The PT leader spoke of the need for greater democracy in the country, more religious freedom, ending racism and prejudice, and for increasing salaries in the face of rising inflation; however, he admitted that he will be governing in a “very difficult political moment,” signaling a need for patience with his administration, which will surely be making many concessions to the Right. He also made a point of sending greetings to Pope Francis and quoted various biblical passages. . 

Lula also called for reestablishing strong commercial relations with the U.S. and the European Union without mentioning China. He denounced Bolsonaro’s disastrous environmental policies but without any reference to the highly destructive agribusiness industry. “We are not interested in a war over the environment,” he declared, “but we are ready to defend [the Amazon].” 

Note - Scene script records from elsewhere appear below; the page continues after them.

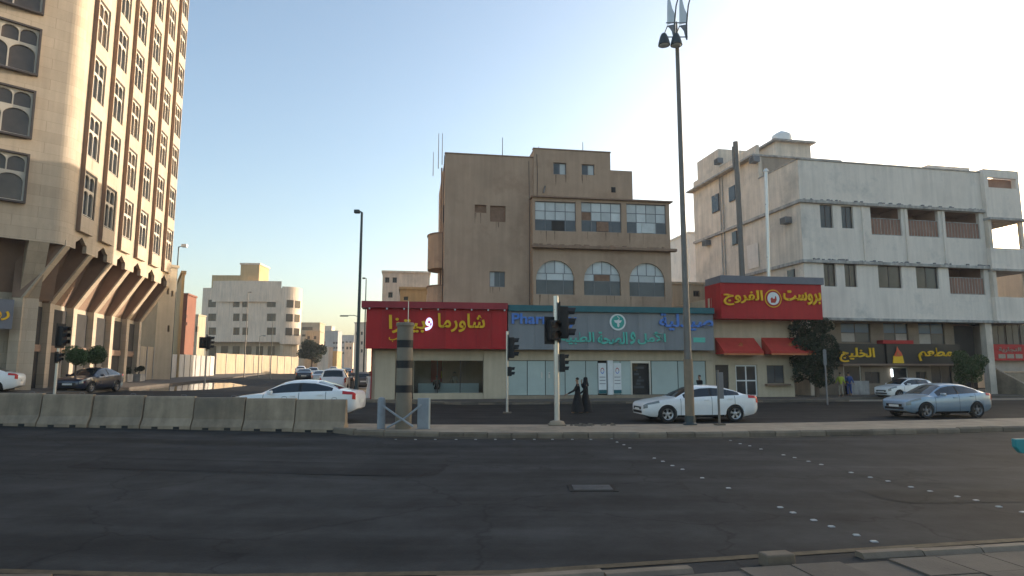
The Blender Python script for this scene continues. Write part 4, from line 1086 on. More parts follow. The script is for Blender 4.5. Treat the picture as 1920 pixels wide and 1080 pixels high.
for k in range(3): a, c, z0, z1 = W.rect(1872+16*k, 664, 1885+16*k, 672, .62); m.box(a, c, .60, .615, z0, z1)
m.build('sign_text_blocks', M['cloth_beige'], sg2)
m = None
for k in range(10):
    MB().box(XE+.6, tx1+3, -1.6+k*.3, -1.6+(k+1)*.3, .13, .3+k*.17).build('stair_step', M['concrete'], wb)
MB().prism([(-1.9, .13), (-1.9, .9), (1.3, 2.5), (1.3, .13)], 'x', XE+.35, XE+.58).build('stair_wall', M['concrete'], wb)

# pale building added beyond the loggias, mostly out of view, to shade the road
nb_ = thing('road_shade_building', 'added pale building beyond the open balconies at right, shading the road', 'building', (52, 63, 0), R(11.5))
MB().box(0, 80, 0, 14, .1, 13).build('wall', M['cream'], nb_)
for k in range(18):
    for z in (2.5, 6, 9.5): window(nb_, (1.5+k*4.2, 3.0+k*4.2, z, z+1.7), -.06, M['dark_frame'], M['glass'], 2, 1, .07)
MB().box(-.2, 80.2, -.2, 14.2, 13.002, 13.2).build('roof_slab', M['white_trim'], nb_)
MB().box(22, 79, 1, 13, 13.2, 21).build('shade_storeys', M['cream'], nb_)  # taller out-of-view part, added to keep the sun off the road

# ------------------------------------------------------------------ far buildings
def far(name, label, px0, px1, py_top, Y, deg, dep, wall_m, wins=(), extra=(), group=None, pane='glass', slab=True, under=None):
    o = at(px0, 650, Y); f = Frame(o.x, Y, deg)
    g = gz(o.x, Y)
    r = thing(name, label, 'building', (o.x, Y, 0), f.a, group)
    x1, z1 = f.pt(px1, py_top, 0)[0], f.pt((px0+px1)/2, py_top, 0)[1]
    rects = [f.rect(*w) for w in wins]
    zb_ = g-.5
    if under:
        zb_ = f.pt((px0+px1)/2, under, 0)[1]
        MB().box(.6, x1-.3, 2.0, dep, g-.5, zb_).build('ground_floor', M['far_tan'], r)
        for k in range(6): xx = .8+(x1-2)*k/6; MB().box(xx+.6, xx+(x1-2)/6-.5, 1.9, 1.99, g+.2, zb_-.9).build('shopfront', M['glass_warm'], r)
    MB().wall(0, x1, zb_, z1, rects, 0, .35).build('wall', wall_m, r)
    MB().box(0.01, x1-.01, .35, dep, zb_, z1-.02).build('rear_wall', wall_m, r)
    m = MB()
    for x in (0, x1): m.add([(x,0,zb_),(x,.35,zb_),(x,.35,z1),(x,0,z1)], [(0,1,2,3)])
    m.add([(0,0,z1),(x1,0,z1),(x1,.35,z1),(0,.35,z1)], [(0,1,2,3)]); m.build('wall_return', wall_m, r)
    if slab: MB().box(-.12, x1+.12, -.12, dep, z1+.003, z1+.25).build('roof_edge', wall_m, r)
    for q in rects:
        fr = MB(); fw = .1
        fr.box(q[0], q[1], .14, .2, q[3]-fw, q[3]); fr.box(q[0], q[1], .14, .2, q[2], q[2]+fw); fr.box((q[0]+q[1])/2-.06, (q[0]+q[1])/2+.06, .141, .2, q[2]+fw, q[3]-fw)
        wv = fr.build('window', M['dark_frame'], r)
        MB().box(q[0]+.01, q[1]-.01, .22, .25, q[2]+.01, q[3]-.01).build('pane', M[pane], wv)
    return r, f, x1, z1
rows = [(562, 576), (588, 602), (614, 628)]
wl = [(a, y0, c, y1) for y0, y1 in rows for a, c in ((390, 405), (437, 449), (454, 465), (500, 517))]
fb1, ff1, fx1_, fz1_ = far('corner_apartment_block', 'pale far apartment block with an ochre roof tower across the side street', 374, 529, 540, 145, 2, 16, M['far_white'], wl, pane='glass_warm', slab=False, under=641)
q0, q1, qa, qb = ff1.rect(397, 516, 455, 540, 3); MB().box(q0, q1, 3, 12, fz1_-.5, qb).build('roof_storey', M['ochre'], fb1)
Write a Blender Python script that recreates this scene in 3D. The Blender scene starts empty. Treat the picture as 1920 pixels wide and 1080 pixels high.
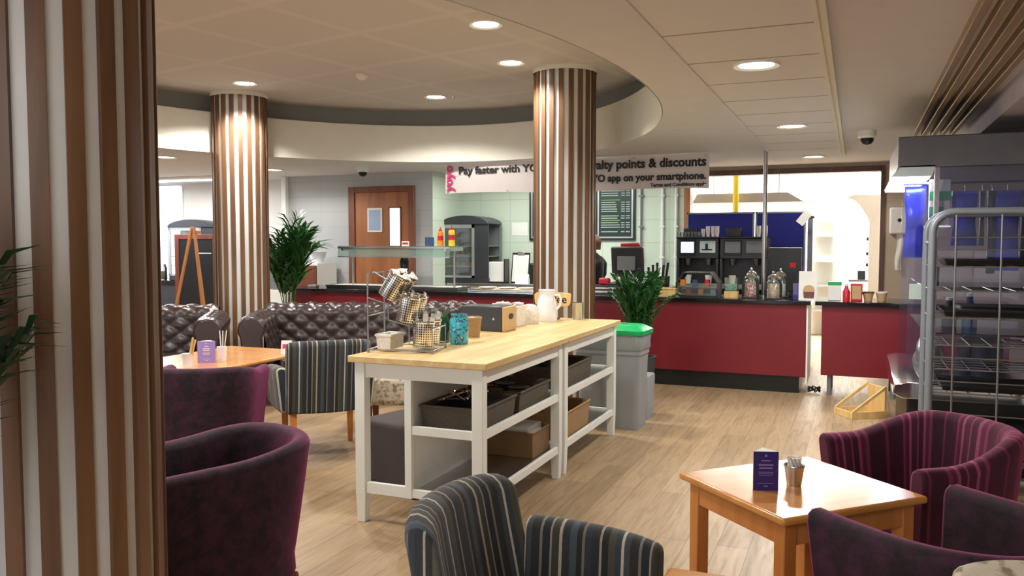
import bpy, bmesh, math, random
from mathutils import Vector, Matrix, noise as mnoise
R = math.radians
random.seed(7)
S = bpy.context.scene
COL = S.collection

# ------------------------------------------------------------------ camera, world, light, exposure
cam_d = bpy.data.cameras.new('camera'); cam = bpy.data.objects.new('camera', cam_d); COL.objects.link(cam)
cam.location = (0, 0, 1.5); cam.rotation_euler = (R(90 - 3.14), 0, R(22.6))
cam_d.sensor_width = 36; cam_d.lens = 29.06; cam_d.clip_start = 0.05
S.camera = cam
S.view_settings.view_transform = 'Standard'; S.view_settings.look = 'None'
S.view_settings.gamma = 1; S.view_settings.use_curve_mapping = False
S.view_settings.exposure = 0.36
W = bpy.data.worlds.new('world'); S.world = W; W.use_nodes = True
W.node_tree.nodes['Background'].inputs[0].default_value = (0.95, 0.97, 1.0, 1)
W.node_tree.nodes['Background'].inputs[1].default_value = 1.3

def area(name, loc, rot, size, power, col=(1, .93, .84), sy=None, parent=None):
    l = bpy.data.lights.new(name, 'AREA'); l.energy = power; l.color = col; l.size = size
    if sy: l.shape = 'RECTANGLE'; l.size_y = sy
    o = bpy.data.objects.new(name, l); COL.objects.link(o); o.location = loc; o.rotation_euler = rot
    if parent: o.parent = parent
    return o
area('kitchen_ceiling_lamp', (-1.0, 13.3, 2.74), (0, 0, 0), 2.6, 330, (1, .97, .93), 1.4)
area('fill_light_recess', (-2.9, 3.1, 3.04), (0, 0, 0), .5, 45, (1, .95, .88), .5)  # added fill to lift the floor under the recess, no fitting modelled
area('fill_light_left', (-5.0, 3.6, 3.04), (0, 0, 0), .5, 45, (1, .95, .88), .5)  # unseen fill, added to brighten the left part of the room
area('side_room_lamp', (-9.6, 8.6, 2.42), (0, 0, 0), 1.8, 110, (.95, .96, 1), 1.0)
area('fill_light_behind', (-1.0, -1.2, 2.42), (0, 0, 0), 2.4, 60, (1, .95, .88), 1.6)  # fill light added behind the camera to raise the ambient level
area('servery_lamp', (-3.6, 9.7, 2.42), (0, 0, 0), 2.2, 40, (.93, 1, .92), .4)

# ------------------------------------------------------------------ materials
def lin(c):
    def f(v):
        v /= 255.0
        return v / 12.92 if v <= .04045 else ((v + .055) / 1.055) ** 2.4
    return (f(c[0]), f(c[1]), f(c[2]), 1)
class N:
    def __init__(s, name):
        s.m = bpy.data.materials.new(name); s.m.use_nodes = True; s.t = s.m.node_tree
        s.b = s.t.nodes['Principled BSDF']
    def n(s, typ, **kw):
        x = s.t.nodes.new(typ)
        for k, v in kw.items():
            if k.startswith('i_'):
                x.inputs[k[2:].replace('_', ' ')].default_value = v
            else: setattr(x, k, v)
        return x
    def l(s, a, ao, b, bi): s.t.links.new(a.outputs[ao], b.inputs[bi])
    def coord(s, out='Object', scale=(1, 1, 1), rot=(0, 0, 0)):
        c = s.n('ShaderNodeTexCoord'); mp = s.n('ShaderNodeMapping')
        mp.inputs['Scale'].default_value = scale; mp.inputs['Rotation'].default_value = rot
        s.l(c, out, mp, 'Vector'); return mp
    def ramp(s, stops, interp='LINEAR'):
        r = s.n('ShaderNodeValToRGB'); e = r.color_ramp; e.interpolation = interp
        while len(e.elements) < len(stops): e.elements.new(0.5)
        for el, (p, c) in zip(e.elements, stops): el.position = p; el.color = c
        return r
def mat(name, c, rough=.6, metal=0, var=.06, vscale=6, bump=0, bscale=60, spec=.5, sheen=0, tint=None, trans=0, ior=1.45, emit=0, ecol=None, alpha=1, coat=0):
    k = N(name); b = k.b
    b.inputs['Roughness'].default_value = rough; b.inputs['Metallic'].default_value = metal
    b.inputs['Specular IOR Level'].default_value = spec
    col = lin(c)
    mp = k.coord()
    nz = k.n('ShaderNodeTexNoise'); nz.inputs['Scale'].default_value = vscale; nz.inputs['Detail'].default_value = 3
    k.l(mp, 0, nz, 'Vector')
    lo = tuple(min(1, v * (1 - var)) for v in col[:3]) + (1,); hi = tuple(min(1, v * (1 + var)) for v in col[:3]) + (1,)
    r = k.ramp([(.3, lo), (.7, hi)]); k.l(nz, 'Fac', r, 'Fac'); k.l(r, 'Color', b, 'Base Color')
    if bump:
        n2 = k.n('ShaderNodeTexNoise'); n2.inputs['Scale'].default_value = bscale; k.l(mp, 0, n2, 'Vector')
        bp = k.n('ShaderNodeBump'); bp.inputs['Strength'].default_value = bump; bp.inputs['Distance'].default_value = .01
        k.l(n2, 'Fac', bp, 'Height'); k.l(bp, 0, b, 'Normal')
    if sheen:
        b.inputs['Sheen Weight'].default_value = sheen; b.inputs['Sheen Roughness'].default_value = .35
        b.inputs['Sheen Tint'].default_value = lin(tint or c)
    if trans:
        b.inputs['Transmission Weight'].default_value = trans; b.inputs['IOR'].default_value = ior
    if emit:
        b.inputs['Emission Color'].default_value = lin(ecol or c); b.inputs['Emission Strength'].default_value = emit
    if coat: b.inputs['Coat Weight'].default_value = coat; b.inputs['Coat Roughness'].default_value = .12
    return k.m
def wood(name, c1, c2, axis='Z', scale=14, stretch=.07, rough=.45, coat=0):
    k = N(name); b = k.b; b.inputs['Roughness'].default_value = rough
    sc = {'X': (stretch, 1, 1), 'Y': (1, stretch, 1), 'Z': (1, 1, stretch)}[axis]
    mp = k.coord(scale=sc)
    nz = k.n('ShaderNodeTexNoise'); nz.inputs['Scale'].default_value = scale; nz.inputs['Detail'].default_value = 6; nz.inputs['Distortion'].default_value = .6
    k.l(mp, 0, nz, 'Vector')
    r = k.ramp([(.32, lin(c1)), (.68, lin(c2))]); k.l(nz, 'Fac', r, 'Fac'); k.l(r, 'Color', b, 'Base Color')
    bp = k.n('ShaderNodeBump'); bp.inputs['Strength'].default_value = .08; bp.inputs['Distance'].default_value = .004
    k.l(nz, 'Fac', bp, 'Height'); k.l(bp, 0, b, 'Normal')
    if coat: b.inputs['Coat Weight'].default_value = coat; b.inputs['Coat Roughness'].default_value = .15
    return k.m
def stripes(name, axis, period, bands, rough=.85, sheen=.25, tint=(200, 190, 190), soft=False, wob=0):
    # bands: list of (start fraction, sRGB colour); axis X/Y of object space, or U of the uv map
    k = N(name); b = k.b; b.inputs['Roughness'].default_value = rough
    c = k.n('ShaderNodeTexCoord'); sp = k.n('ShaderNodeSeparateXYZ')
    k.l(c, 'UV' if axis == 'U' else 'Object', sp, 0)
    mo = k.n('ShaderNodeMath', operation='FLOORED_MODULO'); mo.inputs[1].default_value = period
    k.l(sp, 'Y' if axis == 'Y' else 'X', mo, 0)
    dv = k.n('ShaderNodeMath', operation='DIVIDE'); dv.inputs[1].default_value = period; k.l(mo, 0, dv, 0)
    r = k.ramp([(p, lin(q)) for p, q in bands], 'LINEAR' if soft else 'CONSTANT'); k.l(dv, 0, r, 'Fac')
    nz = k.n('ShaderNodeTexNoise'); nz.inputs['Scale'].default_value = 90; k.l(c, 'Object', nz, 'Vector')
    mx = k.n('ShaderNodeMix', data_type='RGBA', blend_type='MULTIPLY'); mx.inputs[0].default_value = .35
    r2 = k.ramp([(.2, (.45, .45, .45, 1)), (.8, (1.2, 1.2, 1.2, 1))]); k.l(nz, 'Fac', r2, 'Fac')
    k.l(r, 'Color', mx, 6); k.l(r2, 'Color', mx, 7); k.l(mx, 2, b, 'Base Color')
    b.inputs['Sheen Weight'].default_value = sheen; b.inputs['Sheen Tint'].default_value = lin(tint)
    bp = k.n('ShaderNodeBump'); bp.inputs['Strength'].default_value = .15; bp.inputs['Distance'].default_value = .004
    k.l(nz, 'Fac', bp, 'Height'); k.l(bp, 0, b, 'Normal')
    return k.m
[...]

With the country divided, Lula will be forced to govern in a situation of extreme political polarization, a strengthened right wing, and an inherited economic crisis.

Bolsonaro’s supporters made various attempts to manipulate the election results — for example, blocking Lula supporters from entering polling sites, actions that generated further condemnation of the Bolsonaro campaign. In the north east, where 27 percent of the electorate is concentrated and where Bolsonaro is particularly hated, the Federal Railway Police and the Army carried out various operations that sought to keep people from voting. The head of the railway police declared publicly his support for Bolsonaro on the eve of the elections, making these actions even more scandalous. 

These attempts at voter suppression affected the vote count throughout the northeast and in various cities where Lula emerged as the frontrunner after the first round. It was yet another example of the repressive forces of the state, where the far right holds a strong grip, intervening in Brazilian politics. The military was also granted the right to oversee the vote counts, thanks to a ruling by right-wing judge Alexandre de Moraes and the Supreme Electoral Court. 

It is imperative that we fight these threats by the Far Right with strikes and workplace actions, without maintaining any confidence in the courts. After all, these very courts were responsible for the return of the right wing power since 2016 and are no allies of ours. In the face of any attempts at a coup or challenge to the election results by Bolsonaro, we must take to the streets and demand the major unions organize to shut down the country. 

Bolsonarism will remain a potent force both in the streets and in congress while Bolsonaro himself will use his strong electoral showing yesterday to lead the opposition to the government of Lula and Alckmin. Meanwhile, the results of yesterday’s elections show that the “broad front” led by Lula and Alckmin together with sectors of the Right did not keep the far right from advancing — to the contrary, it only provided more fuel to the reactionaries. 

The Lula campaign promised to maintain all the right-wing counter-reforms of recent years, including the labor and pension reforms of 2016 that were supported by big business, and has clearly adapted to conservative agenda of Bolsonaro. As evidence of this adaptation, Lula has said that he does not support the right to abortion — he will instead let Congress decide the issue — and directed a letter to the evangelical leaders, promising to include them in the government’s decision making.

We share the hatred of Bolsonaro felt by the workers and young people who rejected the far-right leader at the polls and who celebrate the end of his presidency. At the same time, it is necessary to point out that it will not be possible to fight Bolsonarism in alliance with the right wing, as Lula and the PT are doing. Lula’s government will compromise with the Right. We must prepare a struggle against Bolsonarism and the right-wing attacks that have been implemented since the 2016 coup with complete independence from the government and organized at the level of the rank and file.

The starting point for our struggle must be scrapping all the counter reforms enacted by the Right and in favor of big capital. It’s necessary to fight for the reduction of the workweek to 30 hours, without any cuts to salaries and for the distribution of hours among the employed and unemployed. 

This fight is critical for the construction of an independent, working-class, and socialist alternative, the only force capable of putting an end to the crisis and sending the Far Right, once and for all, to the dustbin of history.